··· Source data ···
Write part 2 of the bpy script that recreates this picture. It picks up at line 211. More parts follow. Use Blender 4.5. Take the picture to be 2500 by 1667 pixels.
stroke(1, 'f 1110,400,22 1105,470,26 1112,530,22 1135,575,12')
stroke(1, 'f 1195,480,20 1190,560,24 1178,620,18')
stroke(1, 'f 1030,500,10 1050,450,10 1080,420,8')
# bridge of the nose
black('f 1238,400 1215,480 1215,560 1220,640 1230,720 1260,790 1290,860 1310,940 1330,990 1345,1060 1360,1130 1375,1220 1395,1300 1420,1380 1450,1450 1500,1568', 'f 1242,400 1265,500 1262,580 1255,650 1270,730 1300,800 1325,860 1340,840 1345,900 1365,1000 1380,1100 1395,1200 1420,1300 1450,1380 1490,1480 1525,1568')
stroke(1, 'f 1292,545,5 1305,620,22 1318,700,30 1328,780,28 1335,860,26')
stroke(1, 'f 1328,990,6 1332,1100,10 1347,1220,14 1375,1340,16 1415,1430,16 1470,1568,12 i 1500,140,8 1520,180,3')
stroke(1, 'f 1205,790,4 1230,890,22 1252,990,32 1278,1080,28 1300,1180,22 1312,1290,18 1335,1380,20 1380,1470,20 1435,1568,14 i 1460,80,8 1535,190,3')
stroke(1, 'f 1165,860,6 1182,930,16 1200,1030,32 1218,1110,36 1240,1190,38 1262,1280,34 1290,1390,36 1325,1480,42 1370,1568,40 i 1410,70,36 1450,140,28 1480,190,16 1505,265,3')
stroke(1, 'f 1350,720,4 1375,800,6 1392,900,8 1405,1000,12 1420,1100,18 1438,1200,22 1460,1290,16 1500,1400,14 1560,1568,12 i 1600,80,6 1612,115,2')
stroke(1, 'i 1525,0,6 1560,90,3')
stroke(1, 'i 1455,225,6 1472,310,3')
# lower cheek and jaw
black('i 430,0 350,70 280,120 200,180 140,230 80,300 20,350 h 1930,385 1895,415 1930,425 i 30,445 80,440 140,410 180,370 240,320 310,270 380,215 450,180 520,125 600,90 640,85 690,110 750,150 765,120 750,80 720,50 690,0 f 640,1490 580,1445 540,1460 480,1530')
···
From the preceding material, extract every line exactly.

Write part 2 of the bpy script that recreates this picture. It picks up at line 211. More parts follow. Use Blender 4.5. Take the picture to be 2500 by 1667 pixels.
stroke(1, 'f 1110,400,22 1105,470,26 1112,530,22 1135,575,12')
stroke(1, 'f 1195,480,20 1190,560,24 1178,620,18')
stroke(1, 'f 1030,500,10 1050,450,10 1080,420,8')
# bridge of the nose
black('f 1238,400 1215,480 1215,560 1220,640 1230,720 1260,790 1290,860 1310,940 1330,990 1345,1060 1360,1130 1375,1220 1395,1300 1420,1380 1450,1450 1500,1568', 'f 1242,400 1265,500 1262,580 1255,650 1270,730 1300,800 1325,860 1340,840 1345,900 1365,1000 1380,1100 1395,1200 1420,1300 1450,1380 1490,1480 1525,1568')
stroke(1, 'f 1292,545,5 1305,620,22 1318,700,30 1328,780,28 1335,860,26')
stroke(1, 'f 1328,990,6 1332,1100,10 1347,1220,14 1375,1340,16 1415,1430,16 1470,1568,12 i 1500,140,8 1520,180,3')
stroke(1, 'f 1205,790,4 1230,890,22 1252,990,32 1278,1080,28 1300,1180,22 1312,1290,18 1335,1380,20 1380,1470,20 1435,1568,14 i 1460,80,8 1535,190,3')
stroke(1, 'f 1165,860,6 1182,930,16 1200,1030,32 1218,1110,36 1240,1190,38 1262,1280,34 1290,1390,36 1325,1480,42 1370,1568,40 i 1410,70,36 1450,140,28 1480,190,16 1505,265,3')
stroke(1, 'f 1350,720,4 1375,800,6 1392,900,8 1405,1000,12 1420,1100,18 1438,1200,22 1460,1290,16 1500,1400,14 1560,1568,12 i 1600,80,6 1612,115,2')
stroke(1, 'i 1525,0,6 1560,90,3')
stroke(1, 'i 1455,225,6 1472,310,3')
# lower cheek and jaw
black('i 430,0 350,70 280,120 200,180 140,230 80,300 20,350 h 1930,385 1895,415 1930,425 i 30,445 80,440 140,410 180,370 240,320 310,270 380,215 450,180 520,125 600,90 640,85 690,110 750,150 765,120 750,80 720,50 690,0 f 640,1490 580,1445 540,1460 480,1530')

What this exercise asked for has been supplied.